2016-12-18

oil prices remained volatile this week, as countervailing waves of avarice and anxiety about the coming Russian and OPEC led production cuts swept over the oil markets, but by the end of the week they were little changed from last week's close...what might have been the largest price move of the year for US oil was unleashed before the week even started, as oil prices jumped $3 a barrel to $54.50 a barrel at the opening of Asian trading at 11 PM on Sunday, as global oil traders reacted to the agreement by Russia and ten other non OPEC oil producers last Saturday to join the cartel in cutting their oil output...prices in New York were as high as $54.51 a barrel after US markets opened, the highest price since July 6, 2015, but fell back from there over the rest of the day to close Monday up just $1.33 at $52.83 a barrel...oil then traded 50 cents higher on Tuesday morning, but slipped back to close at $52.98 a barrel after the American Petroleum Institute reported large increases in crude and gasoline inventories...prices then fell back to close at $51.04 a barrel on Wednesday, despite the EIA report that US crude supplies had actually fallen, as the IEA (International Energy Agency) reported that OPEC had pumped 34.2 million barrels a day in November, a record high that was 300,000 barrels a day higher than their October record....oil prices continued to fall on Thursday as the US dollar hit a 14-year high against other major currencies, briefly slipping below $50 a barrel, before climbing back near the close to settle down just 14 cents at $50.90 a barrel....prices then rose Friday as oil traders regained faith in the OPEC deal and Goldman Sachs raised its oil price forecast to $57.50, and oil closed the week at $51.90 a barrel, for a gain of less than 1% from last Friday's close of $51.50..
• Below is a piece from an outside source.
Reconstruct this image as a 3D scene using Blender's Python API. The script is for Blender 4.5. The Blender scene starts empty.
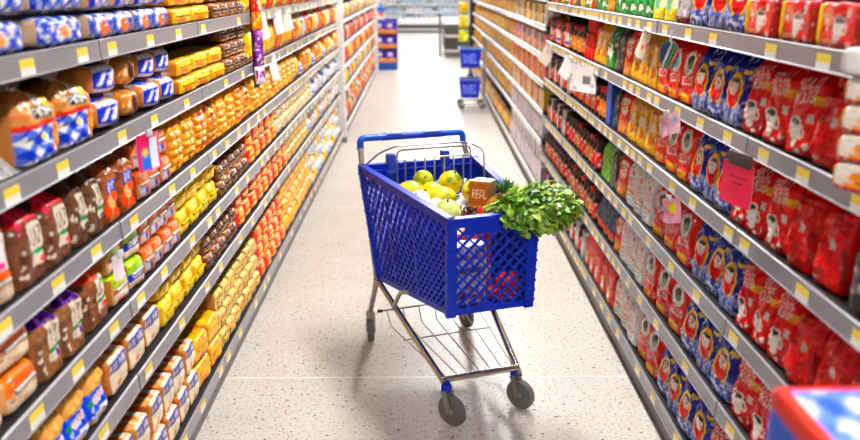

this week we finally have some details on the secondary agreement to cut oil production that came out of that meeting of Russia and other non-OPEC oil producers last Saturday, which we didn't have much information about at that time...that agreement is projected to reduce production of the 11 signatories by 558,000 barrels a day, on top of the 1.2 million barrels a day in cuts already agreed to by OPEC, thus amounting to a total reduction of about 1.8% of global oil supply...in addition to the 300,000 barrel per day cut expected from Russia, other producers contributing relatively large cuts include Mexico, who will cut 100,000 barrels a day, Kazakhstan, who will cut 50,000 barrels a day, Oman, who will cut 45,000 barrels a day, and Azerbaijan, who will cut 35,000 barrels a day...other participants, all with smaller output cuts, include Bahrain, Brunei, Equatorial Guinea, Malaysia, Sudan and South Sudan....Mexico's participation, especially to that degree, is the one surprising here, at least to me, because i'd thought i'd read that Mexico had opted out...but it does make sense for Mexico to cut output, because their aging giant Cantarell field has been in decline for years, and pushing it to maintain maximum output only risks its viability in the long run...other than Russia, the country to watch among these non-OPEC producers will be Kazakhstan, who just brought their giant Kashagan oil field online in October.. operated by an international consortium including Exxon, Shell, Eni, Total, CNPC, and Japan’s Inpex, Kashagan was projected to add 80,000 barrels a day to Kazakhstan's output, and after spending $50 billion over a dozen years to get it operating, those big oil companies aren't going to want to see it slowed down..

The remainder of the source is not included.